■ EXERCISE AIM
Output each entry exactly; skip nothing.

Scenes as source code:

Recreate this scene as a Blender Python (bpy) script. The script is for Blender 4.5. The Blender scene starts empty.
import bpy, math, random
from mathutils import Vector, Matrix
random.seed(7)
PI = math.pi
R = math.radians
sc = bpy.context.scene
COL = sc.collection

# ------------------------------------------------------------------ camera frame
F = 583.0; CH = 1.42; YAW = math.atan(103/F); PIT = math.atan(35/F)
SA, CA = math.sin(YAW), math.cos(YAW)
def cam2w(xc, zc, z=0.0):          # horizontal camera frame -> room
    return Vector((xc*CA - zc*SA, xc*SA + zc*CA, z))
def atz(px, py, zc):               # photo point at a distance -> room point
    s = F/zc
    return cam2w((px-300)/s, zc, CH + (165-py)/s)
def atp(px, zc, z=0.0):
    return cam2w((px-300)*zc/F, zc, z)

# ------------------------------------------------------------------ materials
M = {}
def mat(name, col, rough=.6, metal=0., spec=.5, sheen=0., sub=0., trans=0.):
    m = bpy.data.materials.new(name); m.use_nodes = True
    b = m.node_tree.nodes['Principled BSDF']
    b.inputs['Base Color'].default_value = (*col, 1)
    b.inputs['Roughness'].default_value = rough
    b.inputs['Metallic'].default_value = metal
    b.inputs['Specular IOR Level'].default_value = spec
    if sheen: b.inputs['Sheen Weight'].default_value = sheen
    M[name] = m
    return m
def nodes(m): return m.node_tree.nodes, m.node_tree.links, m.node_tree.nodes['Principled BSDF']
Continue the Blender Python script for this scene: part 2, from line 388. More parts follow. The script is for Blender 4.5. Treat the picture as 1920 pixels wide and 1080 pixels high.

■ EXERCISE SOLUTION
Recreate this scene as a Blender Python (bpy) script. The script is for Blender 4.5. The Blender scene starts empty.
import bpy, math, random
from mathutils import Vector, Matrix
random.seed(7)
PI = math.pi
R = math.radians
sc = bpy.context.scene
COL = sc.collection

# ------------------------------------------------------------------ camera frame
F = 583.0; CH = 1.42; YAW = math.atan(103/F); PIT = math.atan(35/F)
SA, CA = math.sin(YAW), math.cos(YAW)
def cam2w(xc, zc, z=0.0):          # horizontal camera frame -> room
    return Vector((xc*CA - zc*SA, xc*SA + zc*CA, z))
def atz(px, py, zc):               # photo point at a distance -> room point
    s = F/zc
    return cam2w((px-300)/s, zc, CH + (165-py)/s)
def atp(px, zc, z=0.0):
    return cam2w((px-300)*zc/F, zc, z)

# ------------------------------------------------------------------ materials
M = {}
def mat(name, col, rough=.6, metal=0., spec=.5, sheen=0., sub=0., trans=0.):
    m = bpy.data.materials.new(name); m.use_nodes = True
    b = m.node_tree.nodes['Principled BSDF']
    b.inputs['Base Color'].default_value = (*col, 1)
    b.inputs['Roughness'].default_value = rough
    b.inputs['Metallic'].default_value = metal
    b.inputs['Specular IOR Level'].default_value = spec
    if sheen: b.inputs['Sheen Weight'].default_value = sheen
    M[name] = m
    return m
def nodes(m): return m.node_tree.nodes, m.node_tree.links, m.node_tree.nodes['Principled BSDF']
Continue the Blender Python script for this scene: part 2, from line 388. More parts follow. The script is for Blender 4.5. Treat the picture as 1920 pixels wide and 1080 pixels high.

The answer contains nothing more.